**EXERCISE PROMPT:** Scan the data below for the string "picture". Copy every line where it appears.
•••
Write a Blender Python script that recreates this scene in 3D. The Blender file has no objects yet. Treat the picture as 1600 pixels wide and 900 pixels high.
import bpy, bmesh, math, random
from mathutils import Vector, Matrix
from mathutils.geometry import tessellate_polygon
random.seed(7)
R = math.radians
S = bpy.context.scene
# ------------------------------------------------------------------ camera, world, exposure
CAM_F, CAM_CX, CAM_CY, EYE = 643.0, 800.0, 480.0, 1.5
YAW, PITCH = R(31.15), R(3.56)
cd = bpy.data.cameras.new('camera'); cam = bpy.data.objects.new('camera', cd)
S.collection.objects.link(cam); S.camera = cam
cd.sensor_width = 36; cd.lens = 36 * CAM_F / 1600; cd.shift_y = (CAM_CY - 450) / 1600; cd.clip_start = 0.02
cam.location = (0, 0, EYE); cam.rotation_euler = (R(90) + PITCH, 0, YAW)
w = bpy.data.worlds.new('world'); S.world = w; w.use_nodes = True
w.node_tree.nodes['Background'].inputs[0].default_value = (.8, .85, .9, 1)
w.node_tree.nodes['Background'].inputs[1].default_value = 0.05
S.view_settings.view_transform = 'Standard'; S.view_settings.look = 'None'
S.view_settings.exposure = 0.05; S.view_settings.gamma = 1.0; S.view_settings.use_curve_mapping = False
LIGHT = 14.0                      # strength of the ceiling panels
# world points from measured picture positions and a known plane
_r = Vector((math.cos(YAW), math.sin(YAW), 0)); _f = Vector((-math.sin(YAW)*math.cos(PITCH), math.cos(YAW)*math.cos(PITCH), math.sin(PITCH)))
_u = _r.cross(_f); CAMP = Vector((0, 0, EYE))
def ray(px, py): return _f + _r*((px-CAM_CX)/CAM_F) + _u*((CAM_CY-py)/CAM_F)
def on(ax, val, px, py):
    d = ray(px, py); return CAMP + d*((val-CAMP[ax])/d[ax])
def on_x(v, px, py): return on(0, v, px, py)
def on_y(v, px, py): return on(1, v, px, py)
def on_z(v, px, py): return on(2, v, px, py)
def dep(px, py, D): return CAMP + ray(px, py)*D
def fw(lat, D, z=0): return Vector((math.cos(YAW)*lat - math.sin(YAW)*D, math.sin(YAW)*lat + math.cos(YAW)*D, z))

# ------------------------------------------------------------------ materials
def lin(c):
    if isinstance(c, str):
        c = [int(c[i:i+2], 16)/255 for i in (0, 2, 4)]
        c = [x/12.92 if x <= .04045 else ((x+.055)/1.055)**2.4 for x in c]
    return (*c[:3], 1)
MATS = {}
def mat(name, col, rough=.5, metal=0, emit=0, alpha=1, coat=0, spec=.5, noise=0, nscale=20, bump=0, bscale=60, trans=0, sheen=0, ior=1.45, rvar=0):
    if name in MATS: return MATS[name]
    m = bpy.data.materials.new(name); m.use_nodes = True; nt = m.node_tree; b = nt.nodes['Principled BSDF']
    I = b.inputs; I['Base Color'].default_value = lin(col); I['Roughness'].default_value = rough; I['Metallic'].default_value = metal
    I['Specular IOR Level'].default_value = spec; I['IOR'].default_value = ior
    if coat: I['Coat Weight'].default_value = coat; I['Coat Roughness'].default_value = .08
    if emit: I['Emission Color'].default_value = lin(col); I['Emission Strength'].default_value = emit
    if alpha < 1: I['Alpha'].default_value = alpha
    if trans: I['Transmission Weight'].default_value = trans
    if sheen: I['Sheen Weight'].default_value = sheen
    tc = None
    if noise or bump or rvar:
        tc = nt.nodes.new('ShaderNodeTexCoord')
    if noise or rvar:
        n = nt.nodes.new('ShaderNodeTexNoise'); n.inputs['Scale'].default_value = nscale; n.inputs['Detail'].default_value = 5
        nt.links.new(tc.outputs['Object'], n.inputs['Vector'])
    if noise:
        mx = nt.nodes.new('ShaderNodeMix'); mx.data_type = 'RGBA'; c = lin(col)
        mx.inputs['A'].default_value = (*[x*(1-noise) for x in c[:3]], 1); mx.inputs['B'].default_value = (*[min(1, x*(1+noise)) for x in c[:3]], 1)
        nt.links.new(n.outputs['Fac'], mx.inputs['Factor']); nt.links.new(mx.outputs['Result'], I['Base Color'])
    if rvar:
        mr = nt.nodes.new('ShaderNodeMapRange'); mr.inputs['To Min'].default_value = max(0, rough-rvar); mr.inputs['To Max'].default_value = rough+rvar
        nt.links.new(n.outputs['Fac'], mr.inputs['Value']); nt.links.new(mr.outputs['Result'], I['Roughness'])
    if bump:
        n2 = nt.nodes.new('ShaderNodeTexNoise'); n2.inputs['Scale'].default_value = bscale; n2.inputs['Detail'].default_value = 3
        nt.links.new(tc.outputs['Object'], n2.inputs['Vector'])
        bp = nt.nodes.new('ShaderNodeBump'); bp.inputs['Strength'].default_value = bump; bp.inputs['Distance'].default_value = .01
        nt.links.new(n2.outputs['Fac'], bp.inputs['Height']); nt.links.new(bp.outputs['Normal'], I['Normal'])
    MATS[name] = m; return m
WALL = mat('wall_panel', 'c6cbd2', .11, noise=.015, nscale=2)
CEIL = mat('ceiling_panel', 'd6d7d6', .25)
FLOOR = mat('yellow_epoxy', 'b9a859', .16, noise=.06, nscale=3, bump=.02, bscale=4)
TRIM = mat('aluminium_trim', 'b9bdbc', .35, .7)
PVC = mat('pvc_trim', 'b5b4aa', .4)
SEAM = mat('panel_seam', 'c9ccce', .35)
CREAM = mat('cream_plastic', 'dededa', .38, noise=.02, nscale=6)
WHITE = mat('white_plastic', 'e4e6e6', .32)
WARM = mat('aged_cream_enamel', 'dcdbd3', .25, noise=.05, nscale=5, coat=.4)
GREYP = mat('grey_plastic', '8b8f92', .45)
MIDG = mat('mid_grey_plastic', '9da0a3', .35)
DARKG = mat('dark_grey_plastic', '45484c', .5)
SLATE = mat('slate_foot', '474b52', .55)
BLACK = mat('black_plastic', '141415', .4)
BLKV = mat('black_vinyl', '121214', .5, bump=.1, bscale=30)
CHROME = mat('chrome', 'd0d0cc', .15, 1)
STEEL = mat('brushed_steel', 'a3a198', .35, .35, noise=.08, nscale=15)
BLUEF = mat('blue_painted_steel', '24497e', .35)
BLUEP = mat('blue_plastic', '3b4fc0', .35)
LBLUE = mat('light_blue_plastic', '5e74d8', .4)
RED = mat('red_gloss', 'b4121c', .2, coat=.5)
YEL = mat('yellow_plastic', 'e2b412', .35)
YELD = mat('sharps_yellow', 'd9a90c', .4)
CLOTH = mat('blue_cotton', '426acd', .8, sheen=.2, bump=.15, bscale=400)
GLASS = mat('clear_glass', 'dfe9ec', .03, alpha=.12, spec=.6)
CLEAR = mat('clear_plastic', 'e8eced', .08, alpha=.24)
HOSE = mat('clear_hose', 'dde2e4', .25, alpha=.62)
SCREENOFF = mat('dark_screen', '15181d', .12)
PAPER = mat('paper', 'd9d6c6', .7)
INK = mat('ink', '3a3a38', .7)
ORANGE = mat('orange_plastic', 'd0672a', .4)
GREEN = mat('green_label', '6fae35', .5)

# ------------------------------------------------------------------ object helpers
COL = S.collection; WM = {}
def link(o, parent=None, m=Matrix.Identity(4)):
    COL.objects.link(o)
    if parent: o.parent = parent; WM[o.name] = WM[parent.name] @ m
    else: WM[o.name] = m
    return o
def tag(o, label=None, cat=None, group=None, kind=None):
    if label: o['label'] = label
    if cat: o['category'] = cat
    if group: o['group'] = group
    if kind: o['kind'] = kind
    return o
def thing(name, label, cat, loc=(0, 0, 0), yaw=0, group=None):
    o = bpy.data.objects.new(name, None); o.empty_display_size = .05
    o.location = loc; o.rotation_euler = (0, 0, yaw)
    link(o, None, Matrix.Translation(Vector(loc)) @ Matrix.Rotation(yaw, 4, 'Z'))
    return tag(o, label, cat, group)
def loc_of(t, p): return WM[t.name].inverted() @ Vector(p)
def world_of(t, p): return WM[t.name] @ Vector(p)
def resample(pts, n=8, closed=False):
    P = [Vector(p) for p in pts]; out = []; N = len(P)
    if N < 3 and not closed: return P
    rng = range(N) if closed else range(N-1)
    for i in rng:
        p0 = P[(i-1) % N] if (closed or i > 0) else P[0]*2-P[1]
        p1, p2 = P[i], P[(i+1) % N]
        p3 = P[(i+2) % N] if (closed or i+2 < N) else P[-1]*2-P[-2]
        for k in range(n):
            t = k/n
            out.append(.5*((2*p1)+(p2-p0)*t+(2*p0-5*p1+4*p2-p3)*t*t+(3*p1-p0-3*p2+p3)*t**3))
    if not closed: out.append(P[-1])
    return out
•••
**RESULT OF THIS TASK:**
Write a Blender Python script that recreates this scene in 3D. The Blender file has no objects yet. Treat the picture as 1600 pixels wide and 900 pixels high.
# world points from measured picture positions and a known plane